ITwebs wonder why no one is inventing software like stillcolour for iPhone. Is it way more difficult to make one when compared to macOS?
No. iOS, iPadOS, and MacOS have been unified under the same team and a very similar design language since I believe MacOS Big Sur, if not earlier. This is partially why MacOS has declined. It would be very similar to Stillcolor
JTL Longer answer, Guessing if it were possible it probably depends on private APIs (which probably means it can't be distributed on App Store) and might need a jailbreak/root access. Which is an entire problem in itself, to state it simply.
This. It’s not hard to code - it’s hard to implement as 3rd party software on iOS.
JTL There are some potential "ifs" and "buts" in there, but I think it goes without saying that if Apple integrated an option and it works as advertised it would save large amounts of time that even investigating the feasibility of externally implementing such a feature would take.
Yeah. Whether or not it solves the issue for a lot of users is of course an open question, but it would eliminate that variable. I think this is the biggest benefit of these toggles. At the very least having a DC dimmed screen with no GPU dithering or panel FRC would ensure you know you have a “flicker free” screen. Yeah there are smaller things like inversion, which can be accounted for and avoided during the manufacturing phase.

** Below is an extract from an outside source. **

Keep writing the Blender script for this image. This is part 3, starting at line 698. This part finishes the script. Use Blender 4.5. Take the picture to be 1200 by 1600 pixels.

The question I have is what happens when you disable dithering in particular. How does that even work with iOS or MacOS which is 10-bit? Does it mean we just have banding and other artifacts? Does it just look duller or default to sRGB as the bottleneck? In theory it’s as simple as downsampling to 8-bit. But this assumes dithering is only being used to render colors and graphics, and not being used for other means in addition, which some Apple patents would imply.
I’ve read some with interesting language utilizing dither to mask voltage flickering and other unwanted artifacts. So does removing dithering from the display pipeline create unintended consequences on certain devices, particularly thin, low powered ones that may struggle to maintain enough voltage.
I think this may be less of an issue on the LTPS OLED iPhones because they’re using more power than LTPO.